DeFi has enormous potential. All public blockchain transactions are visible, meaning all DeFi activity is auditable and transparent. It’s also accessible: anyone with a mobile phone can transact with anyone else in the world, and access sophisticated financial instruments like insurance, investing, and derivatives which can essentially level the financial playing field. Yet much of this enormous potential remains locked.

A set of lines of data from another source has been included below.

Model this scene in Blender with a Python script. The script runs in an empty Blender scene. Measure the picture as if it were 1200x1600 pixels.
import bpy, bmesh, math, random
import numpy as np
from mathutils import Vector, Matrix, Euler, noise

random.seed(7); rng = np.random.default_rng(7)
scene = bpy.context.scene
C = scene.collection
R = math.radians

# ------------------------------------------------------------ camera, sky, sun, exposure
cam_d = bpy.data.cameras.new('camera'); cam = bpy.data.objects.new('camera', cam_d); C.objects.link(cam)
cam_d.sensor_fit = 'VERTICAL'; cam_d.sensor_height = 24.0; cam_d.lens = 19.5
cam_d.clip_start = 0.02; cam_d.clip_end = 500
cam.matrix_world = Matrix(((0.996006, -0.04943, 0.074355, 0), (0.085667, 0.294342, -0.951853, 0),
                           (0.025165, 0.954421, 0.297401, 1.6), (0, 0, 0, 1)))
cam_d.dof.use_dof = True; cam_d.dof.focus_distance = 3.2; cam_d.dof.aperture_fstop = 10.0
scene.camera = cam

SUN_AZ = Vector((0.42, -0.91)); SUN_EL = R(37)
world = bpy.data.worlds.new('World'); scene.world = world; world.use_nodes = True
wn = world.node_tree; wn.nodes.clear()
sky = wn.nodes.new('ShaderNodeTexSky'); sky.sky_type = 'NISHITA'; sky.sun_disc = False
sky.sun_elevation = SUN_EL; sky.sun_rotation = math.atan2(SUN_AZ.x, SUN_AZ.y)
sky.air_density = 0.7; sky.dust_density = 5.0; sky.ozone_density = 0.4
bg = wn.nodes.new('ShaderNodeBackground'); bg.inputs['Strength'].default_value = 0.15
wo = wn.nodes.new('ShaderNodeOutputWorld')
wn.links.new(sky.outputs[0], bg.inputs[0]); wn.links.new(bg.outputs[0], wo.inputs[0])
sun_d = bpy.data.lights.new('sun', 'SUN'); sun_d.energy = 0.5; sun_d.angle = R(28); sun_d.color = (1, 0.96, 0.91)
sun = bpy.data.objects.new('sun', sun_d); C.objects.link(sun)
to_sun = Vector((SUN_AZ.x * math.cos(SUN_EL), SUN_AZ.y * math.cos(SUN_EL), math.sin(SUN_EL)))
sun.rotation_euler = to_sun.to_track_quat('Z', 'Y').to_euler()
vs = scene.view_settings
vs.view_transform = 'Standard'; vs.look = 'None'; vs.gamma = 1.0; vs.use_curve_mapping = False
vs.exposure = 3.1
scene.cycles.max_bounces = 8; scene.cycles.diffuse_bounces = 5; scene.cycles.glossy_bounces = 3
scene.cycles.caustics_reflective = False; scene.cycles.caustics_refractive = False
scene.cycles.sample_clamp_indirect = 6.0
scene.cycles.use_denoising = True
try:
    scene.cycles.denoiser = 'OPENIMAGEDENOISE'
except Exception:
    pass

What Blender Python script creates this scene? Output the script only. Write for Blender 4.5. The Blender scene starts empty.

The difficulty with the trustless nature of DeFi is that it is extremely difficult to create a mature creditworthiness assessment infrastructure on the level articulated in the last three essays in this series. Without credit, credit intelligence, and credit scoring, web3 would likely remain stuck in the pre-consumer paradigm that kept economies growing at a snail’s pace before the industrial revolution. The missing ingredient to DeFi is credit scoring. The challenge will be to develop credit scoring that is as accurate and accessible as the creditworthiness assessment infrastructure that has emerged in the West without the severe drawbacks described throughout the series.

The History of Credit is optimistic: there was a movement from seeing debt as a shameful obligation and a brutal zero-sum game to a mutually beneficial relationship. There was the movement from credit being issued only to trusted networks and small segments of the population to it being available to the entire population, albeit at the expense of our collective privacy and the concentration of power into the hands of banks and bureaus, and other centralized authorities who have proven–as dozens of boom-bust cycles and the bailouts following the 2009 Credit Crunch confirm–they don’t necessarily deserve.

Spectral's plan for progressive decentralization

At Spectral Finance, we’re building a bridge between the accuracy of traditional credit scoring and a decentralized, fully accessible, auditable future. We’re building the seedbed, a set of powerful analytical tools capable of capturing the millions of DeFi, DEX, and NFT transactions on the Ethereum blockchain and using that data as the raw material for credit intelligence. Our first feature was the MACRO Score, a risk assessment score indexing seven categories to generate a single, human-readable score.

The next stage is converting that raw blockchain data into interpretable signals, making inferences akin to what credit bureaus and scoring systems do with FICO Scores, grinding insights and actionable data from the millions of transactions. Spectral’s MACRO Score, which measures a wallet’s possibility of default, is one example, but there are other valuable inferences that can be made from on-chain information in DeFi, gaming, NFTs, or retail.

Spectral’s MACRO Score took the form of a non-fungible credit token which allowed different wallets to be bundled together to preserve a measure of anonymity and to allow communities of wallet owners to combine their records allowing for the possibility of a single Score representing an entire community for example, eventually allowing a coop to be able to borrow funds without needing a bank or attorney’s assistance. Scoring is essentially the art of creating an all-encompassing model, and consolidating inferences, and again this is another area where on-chain information can be abstracted into a useful data product, akin to a FICO Score or the more customized VantageScores. Spectral is working to develop new packages of data inferences and models. The final stage of development for creating a fair, accountable, and transparent creditworthiness infrastructure is to decentralize it completely (exiting to community). For Spectral this would entail creating and incentivizing a network of on-chain oracles who would create models and data sets from the on-chain information. No single entity would be able to hoard data or provide a single source of truth the way that the bureaus and Fair Isaac came to represent.

Softening attitudes toward credit created enormous economic opportunity at the expense of privacy. DeFi has the potential to expand the benefits of easy credit to markets and create heretofore unimagined financial products and opportunities. However, the risk of creating another source of information for bureaus to hoard and feed into their models is too great to port existing scores into a new system. We're building a new financial world, why not build a better credit infrastructure while we're at it?